I performed some scaling tests (OpenMP, no MPI) with up to 50 cores and found a degradation when using all cores. The runtime is even longer than with the optimal core count. I tracked down the root cause to be the atomic updates of some variables. I used OpenMC Version 0.12.2 for my tests, the compiler is gcc 9.3.0 (Ubuntu 20.4 lts) and I used no tallies in my problem (see below). I patched the code to be able to compare three different implementations. (patch attached)

a) atomic update (omp atomic)
b) std::vector with a size of omp_get_max_threads() and an update operator+= { data[omp_get_thread_num()]+= v; }
c) an additional omp threadprivate variable, that gets updated in the parallel section.
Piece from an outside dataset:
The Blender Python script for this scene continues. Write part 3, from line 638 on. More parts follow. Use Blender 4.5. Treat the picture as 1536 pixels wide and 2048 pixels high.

I benchmarked a eigenvalue and a fixed source calculation from a common simple geometry. Results from the three implementations are:

Atomic
eigenvalue : 71.61s speedup: 1.00
fixed source : 287.96s speedup: 1.00

std::vector
eigenvalue : 43.46s speedup: 1.65
fixed source : 41.33s speedup: 6.92

omp threadprivate
eigenvalue : 43.75s speedup: 1.64
fixed source : 35.21s speedup: 8.13

  • I guess the threadprivate solution is the best (on NUMA architectures, the variables might be allocated my OpenMP on a node-local memory, whereas the std::vector is allocated in one small memory block. This might even give cache issues).
  • The speedup for eigenvalue calculations is not as high as for fixed source because here the storage of source points in the thread aware array where also atomic operations serializes the threads. A solution could be a per thread (temporary) fission_bank.
  • Atomic operations also occur in the tally updates, which were not relevant in the tests here. A per thread accumulator might be too memory consuming (I already have a preliminary implementation of this and it works very well for "small" tallies.) Another approach might be a per thread tally event cache, that is only applied to the tally accumulator every N tally scores.
  • Also note, that the large speedup in my test for the fixed source problem is only achieved, if I define the static variable in IndependentSource::sample as threadprivate. Otherwise, the speedup is only 1.70 / 1.14. This in fact gives a different behavior of the code. (aka a bug!!) It is my guess, that OpenMP introduces an implicit atomic operation for the static variable. (at least the gcc implementation) I did not find that behavior described in the OpenMP specs. Other Compilers (icc, clang) might do it differently and if somebody has infos on that, I would like to hear about it.

Attached you find the patch to OpenMC 0.12.2 I used for experimenting (set the THREAD_LOCAL_MODE in openmc/include/threadprivate.h and recompile to change the modes) and my script for benchmarking.